Youth – La giovinezza
(2015, regia di Paolo Sorrentino, protagonisti Michael Caine e Harvey Keitel)
Il regista più felliniano di sempre nel suo film più controverso, uscito immediatamente dopo il capolavoro La grande bellezza. Due anziani amici e parenti acquisiti dal matrimonio dei figli – il direttore d’orchestra Fred e il regista Mick – si ritrovano per una vacanza rigenerante in un resort termale svizzero. Parlano di vita e di morte, di sesso e di opportunità mancate, di orgoglio e sensi di colpa, tra ricordi e flashback (allucinante quello di Fred a Venezia), confrontandosi con la bellezza spudorata di alcune ospiti e con il processo metaforico di trovare un significato allo scorrere del tempo. Fantastico il cameo di Jane Fonda, grande dame hollywoodiana, nel susseguirsi di episodi che potrebbero essere ciascuno un microfilm.
The Visit
(2015, regia di Manoj Night Shyamalan, protagonisti Olivia DeJonge ed Ed Oxenbould)
Non è un capolavoro, ma ha tutti i crismi del film horror ben confezionato da uno specialista come Shyamalan, che, dopo il successo de Il sesto senso del 1999 con uno psicologo che affronta il caso di un bambino, nel 2021 proporrà Old sul tema dell’invecchiamento precoce. Girato alla maniera un po’ abusata del found footage, con i ragazzi protagonisti che sembrano tenere in mano le cineprese con le quali è ripreso tutto il film, racconta di due fratelli adolescenti in visita a casa dei nonni. Dopo l’inizio dai toni allegri e divertiti, si succedono a poco a poco situazioni sempre più bizzarre prima e paurose poi, fino alla scoperta di un sinistro segreto che mette in pericolo la vita dei piccoli. Un incontro, per una volta, non proprio idilliaco.

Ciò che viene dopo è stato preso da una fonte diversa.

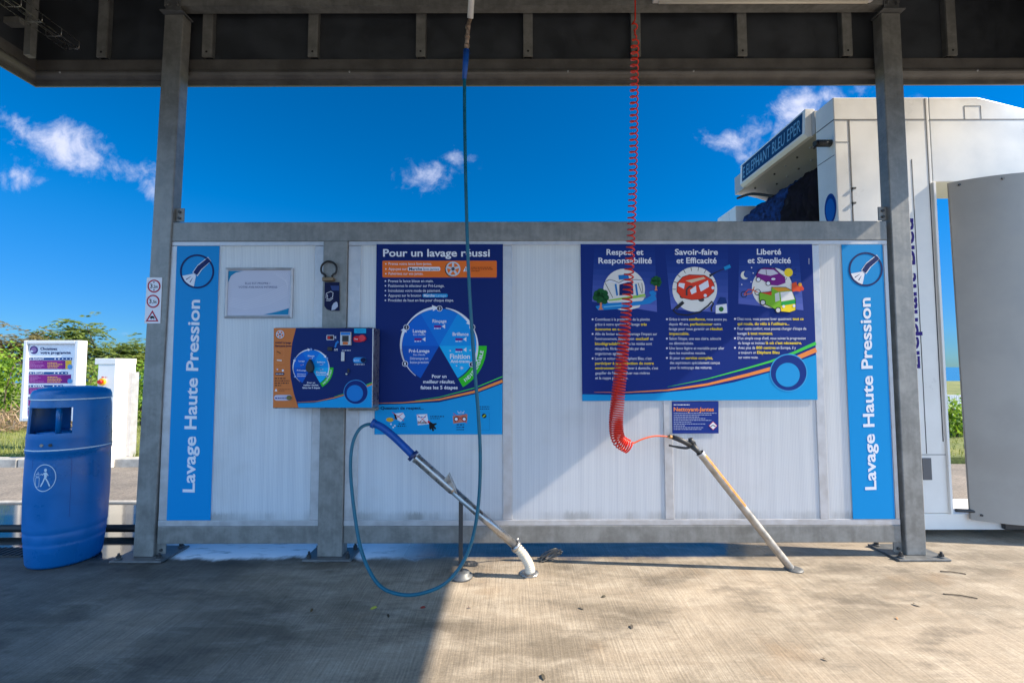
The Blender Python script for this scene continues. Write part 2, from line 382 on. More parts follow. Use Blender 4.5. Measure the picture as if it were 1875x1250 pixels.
B1, B2, B3, B4, B5 = ink(0, 86, 188), ink(0, 100, 204), ink(0, 118, 214), ink(0, 146, 226), ink(12, 172, 236)

# ================================================================== SETTING
def sheet(name, x0, x1, y0, y1, z, m, n=1):
    return structure(MB().add([(x0, y0, z), (x1, y0, z), (x1, y1, z), (x0, y1, z)], [(0, 1, 2, 3)], m).build(name))
sheet('ground', -60, 60, -60, 13, -.05, M_LAWN)
sheet('sea', -1500, 1500, 13, 1800, -6, mat('sea_water', (.02, .14, .30), .25))
sheet('road', -60, 60, 1.0, 2.75, -.012, M_ROAD)
slab = MB(); slab.box(-30, 30, -25, 1.16, -.3, 0, M_CONC); structure(slab.build('concrete_floor'))
lawn = MB(); lawn.box(-60, 60, 2.80, 30, -.3, .06, M_LAWN); structure(lawn.build('lawn'))
kb = MB()
for i in range(24):
    x = -20 + i * 1.0
    if -4.9 > x or x > 3.4: kb.box(x + .006, x + .994, 2.66, 2.80, -.2, .09, M_KERB)
structure(kb.build('kerb', bevel=.012))
ke = MB(); ke.box(-30, -2.2, 1.163, 1.22, -.2, .012, M_KERB); structure(ke.build('slab_edging'))

# grass blades on the lawn that is in view
gm = leaf_mat('grass_blade', (.10, .14, .02), (.34, .36, .09), .3); g = MB()
for i in range(16000):
    side = random.random() < .75
    y = 2.82 + random.random() ** 1.6 * 6; x = random.uniform(-11.5, -4.0) if side else random.uniform(5, 10)
    h = random.uniform(.03, .09); a = random.uniform(0, pi); w2 = .006; dx, dyv = cos(a) * w2, sin(a) * w2; lx, ly = random.uniform(-.03, .03), random.uniform(-.03, .03)
    g.add([(x - dx, y - dyv, .055), (x + dx, y + dyv, .055), (x + lx, y + ly, .06 + h)], [(0, 1, 2)], gm)
o = g.build('grass', recalc=False); o['kind'] = 'stuff'

# ================================================================== CANOPY
YB, YF = .135, -4.4
ZE = P(937, 152, .11).z; ZR0, ZR1, ZL = P(937, 140, .10).z, P(937, 126, .10).z, P(937, 108, .11).z; ZTOP = 3.95
XL, XR = P(65, 160, YB).x, ZE / .785 - .35
can = thing('canopy', 'dark flat canopy roof on steel beams over the washing bay', 'canopy', (0.1, -2.1, ZE))
rr_ = ZR1 - ZR0
prof = [(-.02, ZTOP + .06), (-.02, ZE + .003), (0, ZE), (0, ZR0 - .006), (.02, ZR0), (.038, ZR0 + rr_ * .2), (.045, ZR0 + rr_ * .45), (.043, ZR0 + rr_ * .7), (.034, ZR1 - .003), (.026, ZR1), (.026, ZL - .002), (.001, ZL), (.0, ZTOP)]
mb = MB(); n = len(prof); ring = []
for d, z in prof:
    ring.append([(XL + d, YF + d, z), (XR - d, YF + d, z), (XR - d, YB - d, z), (XL + d, YB - d, z)])
for i in range(n):
    j = (i + 1) % n
    for k in range(4):
        q = (k + 1) % 4
        mb.add([ring[i][k], ring[i][q], ring[j][q], ring[j][k]], [(0, 1, 2, 3)], M_SOFFIT if i in (11, 12) else M_FASC)
mb.build('fascia', can)
mb = MB(); vs = []; N = 120      # trapezoid sheet
for k in range(N + 1):
    x = XL + (XR - XL) * k / N; z = ZTOP + .005 + (.02 if (k // 2) % 2 else 0); vs += [(x, YF, z), (x, YB, z)]
mb.add(vs, [(2 * k, 2 * k + 2, 2 * k + 3, 2 * k + 1) for k in range(N)], M_SOFFIT); mb.build('roof_sheet', can)
for y in (-4.0, -3.2, -2.4, -1.6, -.8):
    MB().box(XL + .02, XR - .02, y, y + .06, ZTOP - .14, ZTOP, M_GALVD).build('purlin', can)
for px in (185, 378, 572, 770, 967, 1165, 1360, 1553, 1745):
    x = P(px, 95, .09).x; zl = ZL + .006
    b = MB(); b.box(x - .032, x + .032, .090, .101, zl, ZTOP - .004, M_GALV); b.box(x - .032, x - .026, .101, .133, zl + .006, ZTOP - .004, M_GALVD); b.box(x + .026, x + .032, .101, .133, zl + .006, ZTOP - .004, M_GALVD)
    b.tube([(x, .0895, zl + .035), (x, .0885, zl + .035)], .008, M_BLACK, 10); b.build('stiffener', can, .002)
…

The Father – Nulla è come sembra
(2020, regia di Florian Zeller, protagonisti Anthony Hopkins e Olivia Colman)
Per questa interpretazione di Anthony perso nel labirinto mentale della demenza senile, lʼ83enne Hopkins, senza il quale il film non si sarebbe fatto, è stato il più anziano candidato e il più anziano vincitore di un Oscar come miglior attore protagonista. Il suo peregrinare alla ricerca di sé, dei suoi ricordi e della sua quotidianità è un’odissea disperata e straziante, cui partecipano di volta in volta la figlia Anne e la nuova badante, che accoglie con un malizioso tip-tap e un bicchiere di whisky. «Non ho bisogno dell’aiuto di nessuno!» abbaia a un certo punto, ma il messaggio del film è proprio che di fronte a questa deriva è indispensabile stare più uniti possibile, quasi aggrappati gli uni agli altri. Malati e non.
A spasso con Madeleine
(2022, regia di Christian Clarion, protagonisti Dany Boon e Line Renaude)

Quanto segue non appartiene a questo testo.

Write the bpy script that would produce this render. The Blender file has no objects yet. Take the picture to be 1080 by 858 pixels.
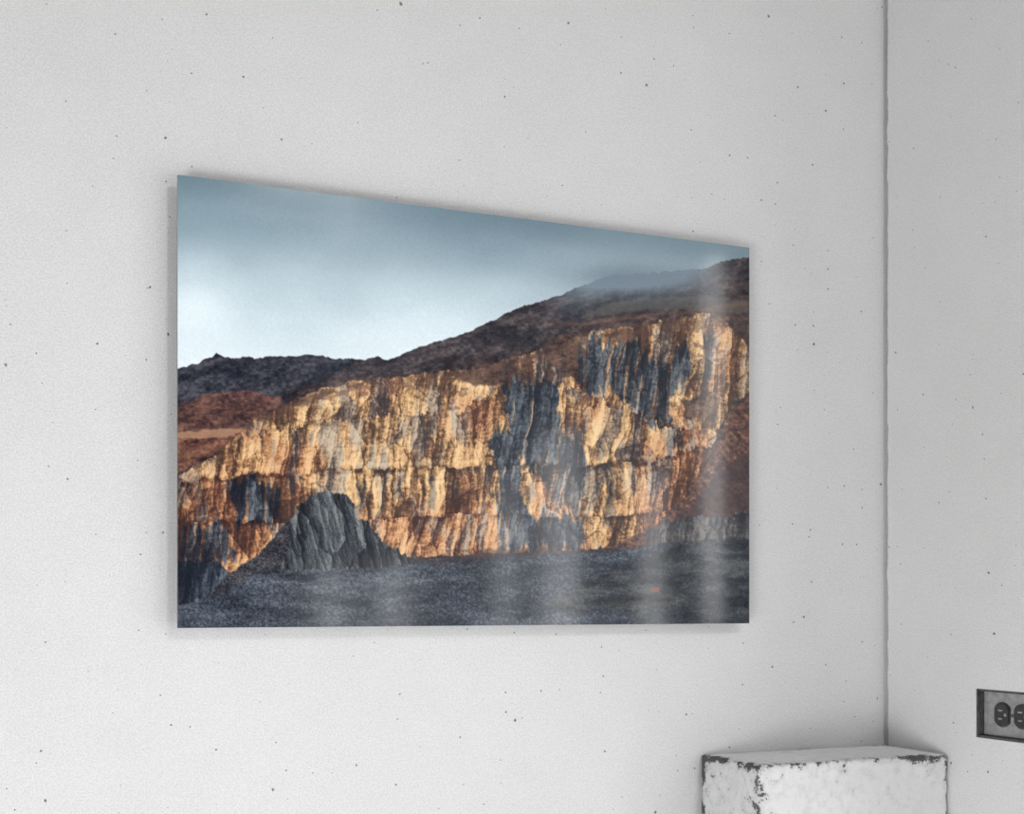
import bpy, math, numpy as np
from mathutils import Vector
scene = bpy.context.scene
scene.view_settings.view_transform = 'Standard'
scene.view_settings.look = 'None'

# ------------------------------------------------------------------ dimensions (metres)
EYE = 1.10
TH = math.atan(0.446)
PRINT_W, PRINT_H = 0.915, 0.61
STAND = 0.028                       # print face to wall
CAMX, CAMY = -0.322, -(1.827 + STAND)
CORNER = 1.210                      # x of right wall face
CEIL = 3.4
GAIN = 1.26
HAZE = 0.014

# ------------------------------------------------------------------ helpers
def mat_new(name):
    m = bpy.data.materials.new(name); m.use_nodes = True
    nt = m.node_tree
    return m, nt, nt.nodes['Principled BSDF']

def link_obj(name, me, mats=(), loc=(0, 0, 0), parent=None):
    o = bpy.data.objects.new(name, me)
    scene.collection.objects.link(o)
    o.location = loc
    for m in mats: me.materials.append(m)
    if parent: o.parent = parent
    return o

def box_data(x0, x1, y0, y1, z0, z1, V, F):
    b = len(V)
    V += [(x0,y0,z0),(x1,y0,z0),(x1,y1,z0),(x0,y1,z0),(x0,y0,z1),(x1,y0,z1),(x1,y1,z1),(x0,y1,z1)]
    F += [tuple(b+i for i in f) for f in [(0,3,2,1),(4,5,6,7),(0,1,5,4),(1,2,6,5),(2,3,7,6),(3,0,4,7)]]

def boxes(name, bl, mats, loc=(0,0,0), parent=None, bevel=0):
    V, F = [], []
    for b in bl: box_data(*b, V, F)
    me = bpy.data.meshes.new(name); me.from_pydata(V, [], F)
    o = link_obj(name, me, mats, loc, parent)
    if bevel:
        md = o.modifiers.new('bevel', 'BEVEL'); md.width = bevel; md.segments = 2
    return o

class N:
    def __init__(s, nt): s.nt = nt
    def node(s, t, **kw):
        n = s.nt.nodes.new(t)
        for k, v in kw.items(): setattr(n, k, v)
        return n
    def put(s, sock, v):
        if isinstance(v, (int, float)): sock.default_value = v
        else: s.nt.links.new(v, sock)
    def m(s, op, a, b=0.0, c=0.0):
        n = s.node('ShaderNodeMath', operation=op)
        s.put(n.inputs[0], a); s.put(n.inputs[1], b); s.put(n.inputs[2], c)
        return n.outputs[0]
    def ramp(s, v, a, b, lo=0.0, hi=1.0):
        n = s.node('ShaderNodeMapRange'); s.put(n.inputs[0], v)
        n.inputs[1].default_value = a; n.inputs[2].default_value = b
        n.inputs[3].default_value = lo; n.inputs[4].default_value = hi
        n.interpolation_type = 'SMOOTHSTEP'
        return n.outputs[0]
    def noise(s, vec, scale, detail=4, rough=0.55):
        n = s.node('ShaderNodeTexNoise'); s.nt.links.new(vec, n.inputs['Vector'])
        n.inputs['Scale'].default_value = scale; n.inputs['Detail'].default_value = detail
        n.inputs['Roughness'].default_value = rough
        return n.outputs[0]
    def grey(s, v):
        n = s.node('ShaderNodeCombineColor')
        for i in range(3): s.nt.links.new(v, n.inputs[i])
        return n.outputs[0]

# ------------------------------------------------------------------ plaster wall material
def plaster(name, axis, base=0.74):
    m, nt, bs = mat_new(name); q = N(nt)
    tc = q.node('ShaderNodeTexCoord'); sp = q.node('ShaderNodeSeparateXYZ')
    nt.links.new(tc.outputs['Object'], sp.inputs[0])
    cb = q.node('ShaderNodeCombineXYZ')
    nt.links.new(sp.outputs[axis], cb.inputs[0]); nt.links.new(sp.outputs['Z'], cb.inputs[1])
    vec = cb.outputs[0]
    big = q.noise(vec, 1.6, 5, 0.55)
    mid = q.noise(vec, 14, 5, 0.6)
    fine = q.noise(vec, 420, 2, 0.7)
    fine2 = q.noise(vec, 130, 3, 0.6)
    pits = None
    for sc, thr, r in ((13, 0.55, 0.026), (30, 0.62, 0.040), (5.5, 0.50, 0.015)):
        vo = q.node('ShaderNodeTexVoronoi', voronoi_dimensions='2D')
        wn = q.node('ShaderNodeTexNoise'); nt.links.new(vec, wn.inputs['Vector']); wn.inputs['Scale'].default_value = 160
        ws = q.node('ShaderNodeVectorMath', operation='SCALE'); nt.links.new(wn.outputs[1], ws.inputs[0]); ws.inputs['Scale'].default_value = 0.004
        wa = q.node('ShaderNodeVectorMath', operation='ADD'); nt.links.new(vec, wa.inputs[0]); nt.links.new(ws.outputs[0], wa.inputs[1])
        nt.links.new(wa.outputs[0], vo.inputs['Vector']); vo.inputs['Scale'].default_value = sc
        s2 = q.node('ShaderNodeSeparateColor'); nt.links.new(vo.outputs['Color'], s2.inputs[0])
        pres = q.m('GREATER_THAN', s2.outputs[0], thr)
        rad = q.m('MULTIPLY_ADD', q.m('POWER', s2.outputs[1], 2.5), r, r*0.25)
        d = q.m('DIVIDE', vo.outputs['Distance'], rad)
        p = q.m('MULTIPLY', q.ramp(d, 0.6, 1.2, 1, 0), pres)
        pits = p if pits is None else q.m('MAXIMUM', pits, p)
    v = q.m('ADD', base, q.m('MULTIPLY', q.m('SUBTRACT', big, 0.5), 0.10))
    v = q.m('ADD', v, q.m('MULTIPLY', q.m('SUBTRACT', mid, 0.5), 0.05))
    v = q.m('ADD', v, q.m('MULTIPLY', q.m('SUBTRACT', fine, 0.5), 0.46))
    v = q.m('ADD', v, q.m('MULTIPLY', q.m('SUBTRACT', fine2, 0.5), 0.08))
    v = q.m('MULTIPLY', v, q.m('SUBTRACT', 1.0, q.m('MULTIPLY', pits, 0.75)))
    nt.links.new(q.grey(v), bs.inputs['Base Color'])
    bs.inputs['Roughness'].default_value = 0.9
    bs.inputs['Specular IOR Level'].default_value = 0.2
    h = q.m('ADD', q.m('MULTIPLY', fine, 0.7), q.m('MULTIPLY', fine2, 0.5))
    h = q.m('ADD', h, q.m('MULTIPLY', mid, 0.8))
    h = q.m('SUBTRACT', h, q.m('MULTIPLY', pits, 1.5))
    bp = q.node('ShaderNodeBump'); bp.inputs['Strength'].default_value = 0.4; bp.inputs['Distance'].default_value = 0.002
    nt.links.new(h, bp.inputs['Height']); nt.links.new(bp.outputs[0], bs.inputs['Normal'])
    return m

m_back = plaster('plaster_back', 'X', 0.72)
m_right = plaster('plaster_right', 'Y', 0.83)

# ------------------------------------------------------------------ numpy noise
def vnoise(x, y, seed=0):
    rs = np.random.RandomState(seed); T = rs.rand(256, 256)
    xi = np.floor(x).astype(np.int64); yi = np.floor(y).astype(np.int64)
    fx = x-xi; fy = y-yi
    fx = fx*fx*fx*(fx*(fx*6-15)+10); fy = fy*fy*fy*(fy*(fy*6-15)+10)
    a = T[yi & 255, xi & 255]; b = T[yi & 255, (xi+1) & 255]
    c = T[(yi+1) & 255, xi & 255]; d = T[(yi+1) & 255, (xi+1) & 255]
    return (a*(1-fx)+b*fx)*(1-fy)+(c*(1-fx)+d*fx)*fy
def fbm(x, y, seed=0, o=4, g=0.5):
    s = 0; a = 1; t = 0
    for i in range(o):
        s = s+a*vnoise(x*2**i+i*17.3, y*2**i+i*9.1, seed+i); t += a; a *= g
    return s/t
def voro(x, y, seed):
    rs = np.random.RandomState(seed); J = rs.rand(256, 256, 3)
    xi = np.floor(x).astype(np.int64); yi = np.floor(y).astype(np.int64)
    f1 = np.full(x.shape, 9.); f2 = np.full(x.shape, 9.); val = np.zeros(x.shape); lean = np.zeros(x.shape)
    for dy in (-1, 0, 1):
        for dx in (-1, 0, 1):
            j = J[(yi+dy) & 255, (xi+dx) & 255]
            ax = x-(xi+dx+j[..., 0]); ay = y-(yi+dy+j[..., 1])
            d = np.sqrt(ax*ax+ay*ay)
            n = d < f1
            f2 = np.where(n, f1, np.minimum(f2, d)); f1 = np.where(n, d, f1)
            val = np.where(n, j[..., 2], val); lean = np.where(n, ax, lean)
    return val, f2-f1, lean
def sst(x, a, b):
    t = np.clip((x-a)/(b-a), 0, 1); return t*t*(3-2*t)

# ------------------------------------------------------------------ room shell
boxes('wall_back', [(-2.6, CORNER+0.25, 0.0, 0.15, 0, CEIL)], [m_back])

GAP = 0.012
OUT_U0, OUT_U1, OUT_Z0, OUT_Z1 = 0.222, 0.352, EYE-0.216, EYE-0.139
wins = [(0.56, 0.72, 0.25, 1.85), (0.80, 0.99, 0.25, 1.40), (1.22, 1.54, 0.25, 1.55), (1.62, 1.84, 0.25, 1.45), (2.5, 2.95, 0.25, 1.25), (3.25, 3.8, 0.25, 1.25)]
holes = [(OUT_U0, OUT_U1, OUT_Z0, OUT_Z1)] + wins
THK = 0.05
us = sorted(set([GAP, GAP+0.02, 4.2] + [h[0] for h in holes] + [h[1] for h in holes]))
zs = sorted(set(list(np.round(np.arange(0, CEIL-.001, 0.005), 4)) + [CEIL] + [h[2] for h in holes] + [h[3] for h in holes]))
V, F, idx = [], [], {}
def solid(i, j):
    if i < 0 or j < 0 or i >= len(us)-1 or j >= len(zs)-1: return False
    uc = (us[i]+us[i+1])/2; zc = (zs[j]+zs[j+1])/2
    return not any(h[0] < uc < h[1] and h[2] < zc < h[3] for h in holes)
jit = np.array([0.0042*(fbm(np.array(z*30.), np.array(1.5), 3, 4, 0.75)-0.5)*2 for z in zs])
def vid(i, j, k):
    key = (i, j, k)
    if key not in idx:
        u = us[i]
        if i == 0: u += float(jit[j])
        idx[key] = len(V); V.append((CORNER + (THK if k else 0), -u, zs[j]))
    return idx[key]
for i in range(len(us)-1):
    for j in range(len(zs)-1):
        if not solid(i, j): continue
        F.append((vid(i,j,0), vid(i+1,j,0), vid(i+1,j+1,0), vid(i,j+1,0)))
        F.append((vid(i,j,1), vid(i,j+1,1), vid(i+1,j+1,1), vid(i+1,j,1)))
        if not solid(i-1, j): F.append((vid(i,j,0), vid(i,j+1,0), vid(i,j+1,1), vid(i,j,1)))
        if not solid(i+1, j): F.append((vid(i+1,j,0), vid(i+1,j,1), vid(i+1,j+1,1), vid(i+1,j+1,0)))
        if not solid(i, j-1): F.append((vid(i,j,0), vid(i,j,1), vid(i+1,j,1), vid(i+1,j,0)))
        if not solid(i, j+1): F.append((vid(i,j+1,0), vid(i+1,j+1,0), vid(i+1,j+1,1), vid(i,j+1,1)))
me = bpy.data.meshes.new('wall_right'); me.from_pydata(V, [], F)
link_obj('wall_right', me, [m_right])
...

Titolo italiano inutilmente riferito ad A spasso con Daisy (capolavoro pluripremiato del 1989, anche quattro Oscar), del francese Une belle course. E racconta proprio “una bella corsa” in taxi per le vie di Parigi di un’elegante e distinta 92enne, che, prima di entrare in una casa di riposo, visita i luoghi che le sono stati cari. Il passato toccante e doloroso di amore e violenza domestica, che affiora nelle parole e nei ricordi (e nei vari flashback) dell’espansiva Madeleine permette all’autista, irascibile, insoddisfatto e dalla vita personale caotica, di meditare sulla sua realtà e di ritrovare valori dati per inutili. Deliziosa commedia dʼOltralpe, con un impeccabile interplay tra i protagonisti, al terzo film insieme.